• **YOUR INSTRUCTIONS**: In the data, extract each line that holds the string "scene".

-*-

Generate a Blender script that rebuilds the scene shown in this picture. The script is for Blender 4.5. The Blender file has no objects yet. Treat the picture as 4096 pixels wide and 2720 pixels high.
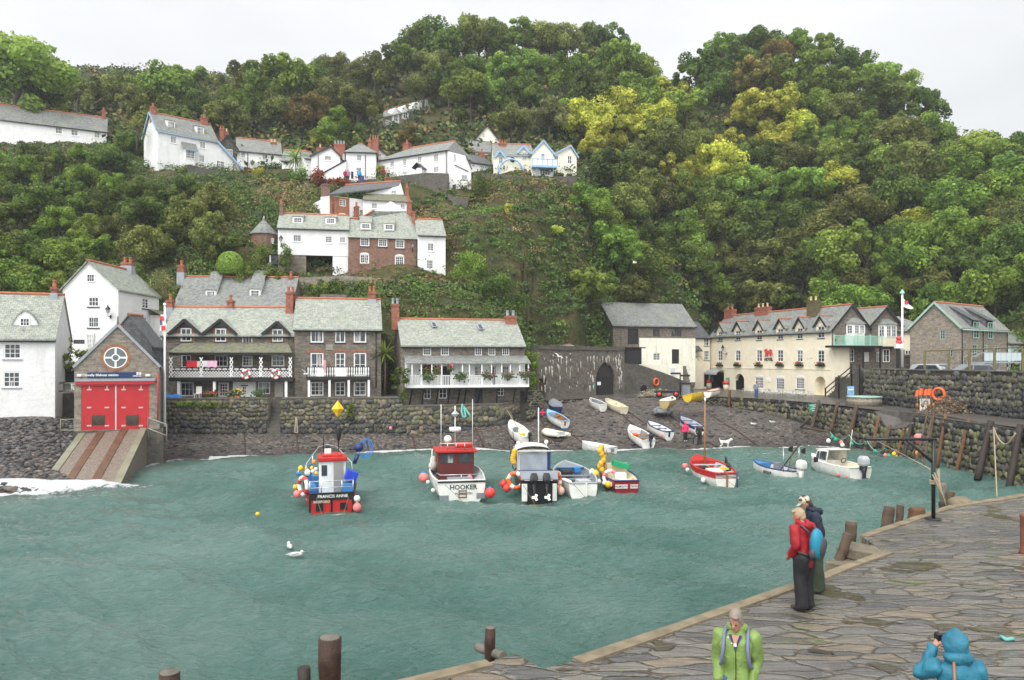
import bpy,bmesh,math,random
import numpy as np
from mathutils import Vector,Matrix
random.seed(7);RNG=np.random.default_rng(11)
SC=bpy.context.scene;COL=SC.collection
# ------------------------------------------------------------------ camera, sky, sun, exposure
CZ=7.6
F=3070.0;CX=2048.0;HY=1440.0
cam=bpy.data.cameras.new('camera');co=bpy.data.objects.new('camera',cam);COL.objects.link(co)
co.location=(0,0,CZ);co.rotation_euler=(math.pi/2,0,0)
cam.sensor_width=36;cam.lens=F/4096*36;cam.shift_y=(HY-1360)/4096
cam.clip_start=0.1;cam.clip_end=3000
SC.camera=co
SUN_EL,SUN_AZ=math.radians(52),math.radians(205)
wd=bpy.data.worlds.new('World');SC.world=wd;wd.use_nodes=True
nt=wd.node_tree;N=nt.nodes;N.clear()
out=N.new('ShaderNodeOutputWorld');bg=N.new('ShaderNodeBackground')
sky=N.new('ShaderNodeTexSky');sky.sky_type='NISHITA';sky.sun_disc=False
sky.sun_elevation=SUN_EL;sky.sun_rotation=SUN_AZ;sky.dust_density=3
tc=N.new('ShaderNodeTexCoord');sx=N.new('ShaderNodeVectorMath');sx.operation='DOT_PRODUCT'
sx.inputs[1].default_value=(math.sin(SUN_AZ)*math.cos(SUN_EL),math.cos(SUN_AZ)*math.cos(SUN_EL),math.sin(SUN_EL))
ma=N.new('ShaderNodeMath');ma.operation='MULTIPLY_ADD';ma.inputs[1].default_value=.5;ma.inputs[2].default_value=.5
rp=N.new('ShaderNodeValToRGB');E_=rp.color_ramp.elements
for _ in range(2):E_.new(.5)
for e,(p,v)in zip(E_,((.28,7.3),(.5,8.2),(.75,12.5),(1,21))):e.position=p;e.color=(v*.99,v,v*1.005,1)
nz=N.new('ShaderNodeTexNoise');nz.inputs['Scale'].default_value=2.2;nz.inputs['Detail'].default_value=5
mp=N.new('ShaderNodeMapping');mp.inputs['Scale'].default_value=(1,1,2.5)
nm=N.new('ShaderNodeMapRange');nm.inputs['From Min'].default_value=.3;nm.inputs['From Max'].default_value=.7
nm.inputs['To Min'].default_value=.86;nm.inputs['To Max'].default_value=1.1
mul=N.new('ShaderNodeMix');mul.data_type='RGBA';mul.blend_type='MULTIPLY';mul.inputs['Factor'].default_value=1
mx=N.new('ShaderNodeMix');mx.data_type='RGBA';mx.inputs['Factor'].default_value=.9
L=nt.links.new
L(tc.outputs['Generated'],sx.inputs[0]);L(sx.outputs['Value'],ma.inputs[0]);L(ma.outputs[0],rp.inputs[0])
L(tc.outputs['Generated'],mp.inputs[0]);L(mp.outputs[0],nz.inputs['Vector']);L(nz.outputs['Fac'],nm.inputs[0])
L(rp.outputs[0],mul.inputs[6]);L(nm.outputs[0],mul.inputs[7])
L(sky.outputs[0],mx.inputs[6]);L(mul.outputs[2],mx.inputs[7]);L(mx.outputs[2],bg.inputs[0]);L(bg.outputs[0],out.inputs[0])
bg.inputs['Strength'].default_value=0.1
sl=bpy.data.lights.new('sun','SUN');sl.energy=1.5;sl.angle=math.radians(30);sl.color=(1,.97,.93)
so=bpy.data.objects.new('sun',sl);COL.objects.link(so)
so.rotation_euler=Vector((math.sin(SUN_AZ)*math.cos(SUN_EL),math.cos(SUN_AZ)*math.cos(SUN_EL),math.sin(SUN_EL))).to_track_quat('Z','Y').to_euler()
SC.view_settings.view_transform='Standard';SC.view_settings.look='None'
SC.view_settings.exposure=0.48;SC.view_settings.gamma=1
R_U,COS,SIN,PI,V3,RZ=random.uniform,math.cos,math.sin,math.pi,Vector,Matrix.Rotation
# ---- pixels to points
def crop(x0,y0,k):
 return lambda x,y:(x0+x/k,y0+y/k)
A=crop(0,1000,1.5675);B=crop(600,1000,1.96);C=crop(1500,1100,1.96);D=crop(2300,1100,1.96)
E=crop(3200,1100,1.9598);FF=crop(0,380,2.361);G=crop(850,380,2.61375);HH=crop(1500,380,2.6133)
I=crop(950,780,2.4853);J=crop(1100,1600,2.61375);K=crop(1900,1600,2.61375);LL=crop(2600,1500,2.6133)
MM=crop(3200,1400,2.24);NN=crop(2900,1900,1.9122);OO=crop(500,2300,1.3117);V=crop(0,0,1/1.73486)
def W(p,d):
 return V3(((p[0]-CX)/F*d,d,CZ-(p[1]-HY)/F*d))
def WZ(p,z):
 return W(p,(CZ-z)*F/(p[1]-HY))
def WX(x,d):return V3(((x-CX)/F*d,d))
# ------------------------------------------------------------------ materials
MATS={}
def newmat(name):
 m=bpy.data.materials.new(name);m.use_nodes=True;m.node_tree.nodes.clear();return m,m.node_tree.nodes,m.node_tree.links.new
def principled(N,Lk,rough=.7,metal=0,spec=.4):
 o=N.new('ShaderNodeOutputMaterial');b=N.new('ShaderNodeBsdfPrincipled');Lk(b.outputs[0],o.inputs[0])
 b.inputs['Roughness'].default_value=rough;b.inputs['Metallic'].default_value=metal
 b.inputs['Specular IOR Level'].default_value=spec
 return b
def noise(N,Lk,vec,scale,detail=4,rough=.55):
 n=N.new('ShaderNodeTexNoise');n.inputs['Scale'].default_value=scale;n.inputs['Detail'].default_value=detail
 n.inputs['Roughness'].default_value=rough
 if vec is not None:Lk(vec,n.inputs['Vector'])
 return n.outputs['Fac']
def ramp(N,Lk,fac,stops):
 r=N.new('ShaderNodeValToRGB');e=r.color_ramp.elements
 while len(e)<len(stops):e.new(.5)
 for k,(p,c)in zip(e,stops):
  k.position=p;k.color=(*c,1)if len(c)==3 else c
 Lk(fac,r.inputs[0]);return r.outputs[0]
def mixc(N,Lk,fac,a,b,mode='MIX'):
 m=N.new('ShaderNodeMix');m.data_type='RGBA';m.blend_type=mode
 for v,i in((fac,0),(a,6),(b,7)):
  if hasattr(v,'links'):Lk(v,m.inputs[i])
  elif i==0:m.inputs[0].default_value=v
  else:m.inputs[i].default_value=(*v,1)
 return m.outputs[2]
def math2(N,Lk,op,a,b):
 m=N.new('ShaderNodeMath');m.operation=op
 for v,i in((a,0),(b,1)):
  if hasattr(v,'links'):Lk(v,m.inputs[i])
  else:m.inputs[i].default_value=v
 return m.outputs[0]
def coords(N,kind='Object'):return N.new('ShaderNodeTexCoord').outputs[kind]
def geopos(N):return N.new('ShaderNodeNewGeometry').outputs['Position']
def bump(N,Lk,b,h,strength=.5,dist=.05):
 n=N.new('ShaderNodeBump');n.inputs['Strength'].default_value=strength;n.inputs['Distance'].default_value=dist
 Lk(h,n.inputs['Height']);Lk(n.outputs[0],b.inputs['Normal'])
def paint(name,c,rough=.5,var=.12,scale=3,bmp=.0,metal=0,spec=.4):
 """plain painted / fabric / metal surface with a little wear"""
 if name in MATS:return MATS[name]
 m,N,Lk=newmat(name);b=principled(N,Lk,rough,metal,spec);p=geopos(N)
 f=noise(N,Lk,p,scale,5);c=np.array(c)
 col=ramp(N,Lk,f,[(.25,tuple(c*(1-var))),(.55,tuple(c)),(.8,tuple(np.minimum(c*(1+var*.6),.95)))])
 Lk(col,b.inputs['Base Color'])
 if bmp:bump(N,Lk,b,noise(N,Lk,p,scale*6,3),bmp,.02)
 MATS[name]=m;return m
def render_wall(name,c,stain=(.45,.42,.36),amt=.35):
 m,N,Lk=newmat(name);b=principled(N,Lk,.85,0,.2);p=geopos(N)
 mpn=N.new('ShaderNodeMapping');mpn.inputs['Scale'].default_value=(1.6,1.6,.25);Lk(p,mpn.inputs[0])
 st=noise(N,Lk,mpn.outputs[0],1.0,6,.65)
 fac=ramp(N,Lk,st,[(.52,(0,0,0)),(.82,(amt,amt,amt))])
 base=ramp(N,Lk,noise(N,Lk,p,1.3,4),[(.3,tuple(np.array(c)*.9)),(.7,c)])
 Lk(mixc(N,Lk,fac,base,stain),b.inputs['Base Color'])
 bump(N,Lk,b,noise(N,Lk,p,2.6,6,.7),.55,.12)
 MATS[name]=m;return m
def brickmat(name,c1,c2,mortar,bw=.35,bh=.12,ms=.012,distort=.06,extra=None,rough=.85,bmp=.6,off=.5):
 m,N,Lk=newmat(name);b=principled(N,Lk,rough,0,.3)
 uv=coords(N,'UV');p=geopos(N)
 nt_=N.new('ShaderNodeTexNoise');nt_.inputs['Scale'].default_value=2.3;nt_.inputs['Detail'].default_value=2;Lk(uv,nt_.inputs['Vector'])
 ad=N.new('ShaderNodeVectorMath');ad.operation='MULTIPLY_ADD';ad.inputs[1].default_value=(distort*2,)*3
 Lk(nt_.outputs['Color'],ad.inputs[0]);Lk(uv,ad.inputs[2])
 br=N.new('ShaderNodeTexBrick');Lk(ad.outputs[0],br.inputs['Vector'])
 br.inputs['Scale'].default_value=1;br.inputs['Brick Width'].default_value=bw;br.inputs['Row Height'].default_value=bh
 br.inputs['Mortar Size'].default_value=ms;br.offset=off;br.inputs['Mortar Smooth'].default_value=.3
 br.inputs['Color1'].default_value=(*c1,1);br.inputs['Color2'].default_value=(*c2,1);br.inputs['Mortar'].default_value=(*mortar,1)
 col=br.outputs['Color']
 v=ramp(N,Lk,noise(N,Lk,p,3.5,5,.7),[(.25,(.5,.5,.52)),(.5,(1,1,1)),(.78,(1.45,1.4,1.3))])
 col=mixc(N,Lk,1,col,v,'MULTIPLY')
 if extra:
  for sc_,lo,hi,c in extra:
   f=ramp(N,Lk,noise(N,Lk,p,sc_,6,.7),[(lo,(0,0,0)),(hi,(1,1,1))])
   col=mixc(N,Lk,f,col,c)
 Lk(col,b.inputs['Base Color'])
 h=math2(N,Lk,'SUBTRACT',noise(N,Lk,p,6,3),br.outputs['Fac'])
 bump(N,Lk,b,h,bmp,.04)
 MATS[name]=m;return m
def attrmat(name,rough=.8,spec=.3,bmp=.3,scale=8,var=.3,translucent=0.,objvar=0.):
 """surface coloured by its mesh's own colour attribute (each stone, pebble or leaf its own colour)"""
 m,N,Lk=newmat(name);b=principled(N,Lk,rough,0,spec)
 a=N.new('ShaderNodeAttribute');a.attribute_name='Col';p=geopos(N)
 v=ramp(N,Lk,noise(N,Lk,p,scale,4,.65),[(.25,(1-var,)*3),(.75,(1+var,)*3)])
 col=mixc(N,Lk,1,a.outputs['Color'],v,'MULTIPLY')
 Lk(col,b.inputs['Base Color'])
 if bmp:bump(N,Lk,b,noise(N,Lk,p,scale*1.5,4),bmp,.04)
 MATS[name]=m;return m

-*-

• **CORRECT RESPONSE**:
Generate a Blender script that rebuilds the scene shown in this picture. The script is for Blender 4.5. The Blender file has no objects yet. Treat the picture as 4096 pixels wide and 2720 pixels high.
SC=bpy.context.scene;COL=SC.collection